* **Recorded data**
## Start

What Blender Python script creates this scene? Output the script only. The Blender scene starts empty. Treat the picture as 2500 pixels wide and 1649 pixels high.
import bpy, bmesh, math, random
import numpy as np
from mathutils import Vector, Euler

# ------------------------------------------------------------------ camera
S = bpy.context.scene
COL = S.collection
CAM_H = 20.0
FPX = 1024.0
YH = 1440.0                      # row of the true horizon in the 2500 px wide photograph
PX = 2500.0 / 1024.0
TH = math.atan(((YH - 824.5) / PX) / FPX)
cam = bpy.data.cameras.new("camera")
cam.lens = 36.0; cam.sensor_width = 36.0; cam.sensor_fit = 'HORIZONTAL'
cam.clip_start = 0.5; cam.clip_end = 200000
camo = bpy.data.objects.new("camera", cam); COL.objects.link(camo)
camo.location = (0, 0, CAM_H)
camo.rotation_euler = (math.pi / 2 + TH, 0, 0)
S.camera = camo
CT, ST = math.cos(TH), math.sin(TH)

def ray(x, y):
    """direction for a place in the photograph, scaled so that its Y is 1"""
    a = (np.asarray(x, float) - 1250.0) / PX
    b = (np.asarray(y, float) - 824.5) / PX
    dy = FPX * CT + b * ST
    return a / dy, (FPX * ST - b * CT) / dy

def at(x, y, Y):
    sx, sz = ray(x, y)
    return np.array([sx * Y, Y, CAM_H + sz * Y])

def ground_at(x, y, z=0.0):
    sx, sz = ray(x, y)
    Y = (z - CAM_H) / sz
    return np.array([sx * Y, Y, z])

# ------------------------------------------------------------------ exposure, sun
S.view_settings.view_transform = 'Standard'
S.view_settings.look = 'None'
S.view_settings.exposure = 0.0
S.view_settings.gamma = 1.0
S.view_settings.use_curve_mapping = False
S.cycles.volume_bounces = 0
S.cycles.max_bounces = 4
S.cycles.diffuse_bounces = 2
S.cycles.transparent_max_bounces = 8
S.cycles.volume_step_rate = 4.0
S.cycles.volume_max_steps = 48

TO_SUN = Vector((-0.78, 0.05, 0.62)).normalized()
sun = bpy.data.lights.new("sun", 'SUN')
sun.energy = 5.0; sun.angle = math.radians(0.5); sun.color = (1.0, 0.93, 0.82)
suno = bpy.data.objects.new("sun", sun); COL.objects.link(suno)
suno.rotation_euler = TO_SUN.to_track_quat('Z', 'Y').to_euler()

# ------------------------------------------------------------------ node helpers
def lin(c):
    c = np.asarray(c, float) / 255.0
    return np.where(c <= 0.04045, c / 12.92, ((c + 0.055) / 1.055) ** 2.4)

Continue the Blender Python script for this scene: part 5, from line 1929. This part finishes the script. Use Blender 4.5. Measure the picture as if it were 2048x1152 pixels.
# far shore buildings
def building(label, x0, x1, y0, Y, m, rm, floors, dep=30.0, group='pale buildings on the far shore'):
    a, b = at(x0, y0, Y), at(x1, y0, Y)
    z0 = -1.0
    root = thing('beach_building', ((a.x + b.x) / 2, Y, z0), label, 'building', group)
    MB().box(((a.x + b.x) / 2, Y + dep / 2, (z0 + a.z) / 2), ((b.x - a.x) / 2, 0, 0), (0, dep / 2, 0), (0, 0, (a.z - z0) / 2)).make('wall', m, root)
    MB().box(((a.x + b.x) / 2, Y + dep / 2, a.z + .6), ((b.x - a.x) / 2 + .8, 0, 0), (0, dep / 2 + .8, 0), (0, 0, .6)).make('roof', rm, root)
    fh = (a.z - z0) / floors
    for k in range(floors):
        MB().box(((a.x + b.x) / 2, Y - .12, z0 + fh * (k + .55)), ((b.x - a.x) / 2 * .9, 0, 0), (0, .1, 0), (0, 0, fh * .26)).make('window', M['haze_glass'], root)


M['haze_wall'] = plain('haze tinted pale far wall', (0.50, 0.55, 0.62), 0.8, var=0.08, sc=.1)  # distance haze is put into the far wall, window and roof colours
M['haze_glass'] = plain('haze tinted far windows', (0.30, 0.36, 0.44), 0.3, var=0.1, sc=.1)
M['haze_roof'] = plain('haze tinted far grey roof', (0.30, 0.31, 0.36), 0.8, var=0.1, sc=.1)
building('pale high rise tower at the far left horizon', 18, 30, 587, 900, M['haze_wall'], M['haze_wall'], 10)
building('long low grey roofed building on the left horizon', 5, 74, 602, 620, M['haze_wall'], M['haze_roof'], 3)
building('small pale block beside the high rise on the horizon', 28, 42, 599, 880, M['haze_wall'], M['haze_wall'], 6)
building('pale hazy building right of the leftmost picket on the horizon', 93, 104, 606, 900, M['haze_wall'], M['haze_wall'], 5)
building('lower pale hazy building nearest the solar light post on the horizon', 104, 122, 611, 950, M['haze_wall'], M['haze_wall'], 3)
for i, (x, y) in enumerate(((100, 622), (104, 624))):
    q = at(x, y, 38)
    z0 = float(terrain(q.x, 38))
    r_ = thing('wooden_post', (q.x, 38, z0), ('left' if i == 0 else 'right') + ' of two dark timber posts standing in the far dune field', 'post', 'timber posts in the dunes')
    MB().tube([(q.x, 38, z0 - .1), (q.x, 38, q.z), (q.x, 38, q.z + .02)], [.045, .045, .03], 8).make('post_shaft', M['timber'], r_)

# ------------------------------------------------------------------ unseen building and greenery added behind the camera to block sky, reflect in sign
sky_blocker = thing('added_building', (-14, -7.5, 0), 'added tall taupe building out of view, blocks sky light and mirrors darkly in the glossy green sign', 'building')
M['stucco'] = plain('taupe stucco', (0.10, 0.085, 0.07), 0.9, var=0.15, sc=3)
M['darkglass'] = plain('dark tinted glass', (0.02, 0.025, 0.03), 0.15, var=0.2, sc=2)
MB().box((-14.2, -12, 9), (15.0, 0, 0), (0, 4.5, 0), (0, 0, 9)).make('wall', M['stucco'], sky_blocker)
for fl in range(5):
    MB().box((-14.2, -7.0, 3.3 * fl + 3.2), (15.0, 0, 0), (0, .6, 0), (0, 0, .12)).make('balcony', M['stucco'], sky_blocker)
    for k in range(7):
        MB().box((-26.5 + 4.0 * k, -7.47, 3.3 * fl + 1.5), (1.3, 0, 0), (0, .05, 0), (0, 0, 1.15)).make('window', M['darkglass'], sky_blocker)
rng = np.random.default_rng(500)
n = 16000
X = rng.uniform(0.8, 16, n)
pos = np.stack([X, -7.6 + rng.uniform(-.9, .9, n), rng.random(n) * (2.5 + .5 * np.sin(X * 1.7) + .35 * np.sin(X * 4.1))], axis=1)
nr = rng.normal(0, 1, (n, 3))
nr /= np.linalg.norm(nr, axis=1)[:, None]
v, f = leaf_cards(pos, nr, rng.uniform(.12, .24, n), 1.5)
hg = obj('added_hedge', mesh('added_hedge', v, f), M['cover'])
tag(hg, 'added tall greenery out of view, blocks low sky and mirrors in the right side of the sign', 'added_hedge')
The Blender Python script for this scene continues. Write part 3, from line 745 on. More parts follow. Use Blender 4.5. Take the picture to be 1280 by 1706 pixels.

## End

* **Problem description**
The listing above must be transcribed exactly, line by line.

* **Task answer**
What Blender Python script creates this scene? Output the script only. The Blender scene starts empty. Treat the picture as 2500 pixels wide and 1649 pixels high.
import bpy, bmesh, math, random
import numpy as np
from mathutils import Vector, Euler

# ------------------------------------------------------------------ camera
S = bpy.context.scene
COL = S.collection
CAM_H = 20.0
FPX = 1024.0
YH = 1440.0                      # row of the true horizon in the 2500 px wide photograph
PX = 2500.0 / 1024.0
TH = math.atan(((YH - 824.5) / PX) / FPX)
cam = bpy.data.cameras.new("camera")
cam.lens = 36.0; cam.sensor_width = 36.0; cam.sensor_fit = 'HORIZONTAL'
cam.clip_start = 0.5; cam.clip_end = 200000
camo = bpy.data.objects.new("camera", cam); COL.objects.link(camo)
camo.location = (0, 0, CAM_H)
camo.rotation_euler = (math.pi / 2 + TH, 0, 0)
S.camera = camo
CT, ST = math.cos(TH), math.sin(TH)

def ray(x, y):
    """direction for a place in the photograph, scaled so that its Y is 1"""
    a = (np.asarray(x, float) - 1250.0) / PX
    b = (np.asarray(y, float) - 824.5) / PX
    dy = FPX * CT + b * ST
    return a / dy, (FPX * ST - b * CT) / dy

def at(x, y, Y):
    sx, sz = ray(x, y)
    return np.array([sx * Y, Y, CAM_H + sz * Y])

def ground_at(x, y, z=0.0):
    sx, sz = ray(x, y)
    Y = (z - CAM_H) / sz
    return np.array([sx * Y, Y, z])

# ------------------------------------------------------------------ exposure, sun
S.view_settings.view_transform = 'Standard'
S.view_settings.look = 'None'
S.view_settings.exposure = 0.0
S.view_settings.gamma = 1.0
S.view_settings.use_curve_mapping = False
S.cycles.volume_bounces = 0
S.cycles.max_bounces = 4
S.cycles.diffuse_bounces = 2
S.cycles.transparent_max_bounces = 8
S.cycles.volume_step_rate = 4.0
S.cycles.volume_max_steps = 48

TO_SUN = Vector((-0.78, 0.05, 0.62)).normalized()
sun = bpy.data.lights.new("sun", 'SUN')
sun.energy = 5.0; sun.angle = math.radians(0.5); sun.color = (1.0, 0.93, 0.82)
suno = bpy.data.objects.new("sun", sun); COL.objects.link(suno)
suno.rotation_euler = TO_SUN.to_track_quat('Z', 'Y').to_euler()

# ------------------------------------------------------------------ node helpers
def lin(c):
    c = np.asarray(c, float) / 255.0
    return np.where(c <= 0.04045, c / 12.92, ((c + 0.055) / 1.055) ** 2.4)

Continue the Blender Python script for this scene: part 5, from line 1929. This part finishes the script. Use Blender 4.5. Measure the picture as if it were 2048x1152 pixels.
# far shore buildings
def building(label, x0, x1, y0, Y, m, rm, floors, dep=30.0, group='pale buildings on the far shore'):
    a, b = at(x0, y0, Y), at(x1, y0, Y)
    z0 = -1.0
    root = thing('beach_building', ((a.x + b.x) / 2, Y, z0), label, 'building', group)
    MB().box(((a.x + b.x) / 2, Y + dep / 2, (z0 + a.z) / 2), ((b.x - a.x) / 2, 0, 0), (0, dep / 2, 0), (0, 0, (a.z - z0) / 2)).make('wall', m, root)
    MB().box(((a.x + b.x) / 2, Y + dep / 2, a.z + .6), ((b.x - a.x) / 2 + .8, 0, 0), (0, dep / 2 + .8, 0), (0, 0, .6)).make('roof', rm, root)
    fh = (a.z - z0) / floors
    for k in range(floors):
        MB().box(((a.x + b.x) / 2, Y - .12, z0 + fh * (k + .55)), ((b.x - a.x) / 2 * .9, 0, 0), (0, .1, 0), (0, 0, fh * .26)).make('window', M['haze_glass'], root)


M['haze_wall'] = plain('haze tinted pale far wall', (0.50, 0.55, 0.62), 0.8, var=0.08, sc=.1)  # distance haze is put into the far wall, window and roof colours
M['haze_glass'] = plain('haze tinted far windows', (0.30, 0.36, 0.44), 0.3, var=0.1, sc=.1)
M['haze_roof'] = plain('haze tinted far grey roof', (0.30, 0.31, 0.36), 0.8, var=0.1, sc=.1)
building('pale high rise tower at the far left horizon', 18, 30, 587, 900, M['haze_wall'], M['haze_wall'], 10)
building('long low grey roofed building on the left horizon', 5, 74, 602, 620, M['haze_wall'], M['haze_roof'], 3)
building('small pale block beside the high rise on the horizon', 28, 42, 599, 880, M['haze_wall'], M['haze_wall'], 6)
building('pale hazy building right of the leftmost picket on the horizon', 93, 104, 606, 900, M['haze_wall'], M['haze_wall'], 5)
building('lower pale hazy building nearest the solar light post on the horizon', 104, 122, 611, 950, M['haze_wall'], M['haze_wall'], 3)
for i, (x, y) in enumerate(((100, 622), (104, 624))):
    q = at(x, y, 38)
    z0 = float(terrain(q.x, 38))
    r_ = thing('wooden_post', (q.x, 38, z0), ('left' if i == 0 else 'right') + ' of two dark timber posts standing in the far dune field', 'post', 'timber posts in the dunes')
    MB().tube([(q.x, 38, z0 - .1), (q.x, 38, q.z), (q.x, 38, q.z + .02)], [.045, .045, .03], 8).make('post_shaft', M['timber'], r_)

# ------------------------------------------------------------------ unseen building and greenery added behind the camera to block sky, reflect in sign
sky_blocker = thing('added_building', (-14, -7.5, 0), 'added tall taupe building out of view, blocks sky light and mirrors darkly in the glossy green sign', 'building')
M['stucco'] = plain('taupe stucco', (0.10, 0.085, 0.07), 0.9, var=0.15, sc=3)
M['darkglass'] = plain('dark tinted glass', (0.02, 0.025, 0.03), 0.15, var=0.2, sc=2)
MB().box((-14.2, -12, 9), (15.0, 0, 0), (0, 4.5, 0), (0, 0, 9)).make('wall', M['stucco'], sky_blocker)
for fl in range(5):
    MB().box((-14.2, -7.0, 3.3 * fl + 3.2), (15.0, 0, 0), (0, .6, 0), (0, 0, .12)).make('balcony', M['stucco'], sky_blocker)
    for k in range(7):
        MB().box((-26.5 + 4.0 * k, -7.47, 3.3 * fl + 1.5), (1.3, 0, 0), (0, .05, 0), (0, 0, 1.15)).make('window', M['darkglass'], sky_blocker)
rng = np.random.default_rng(500)
n = 16000
X = rng.uniform(0.8, 16, n)
pos = np.stack([X, -7.6 + rng.uniform(-.9, .9, n), rng.random(n) * (2.5 + .5 * np.sin(X * 1.7) + .35 * np.sin(X * 4.1))], axis=1)
nr = rng.normal(0, 1, (n, 3))
nr /= np.linalg.norm(nr, axis=1)[:, None]
v, f = leaf_cards(pos, nr, rng.uniform(.12, .24, n), 1.5)
hg = obj('added_hedge', mesh('added_hedge', v, f), M['cover'])
tag(hg, 'added tall greenery out of view, blocks low sky and mirrors in the right side of the sign', 'added_hedge')
The Blender Python script for this scene continues. Write part 3, from line 745 on. More parts follow. Use Blender 4.5. Take the picture to be 1280 by 1706 pixels.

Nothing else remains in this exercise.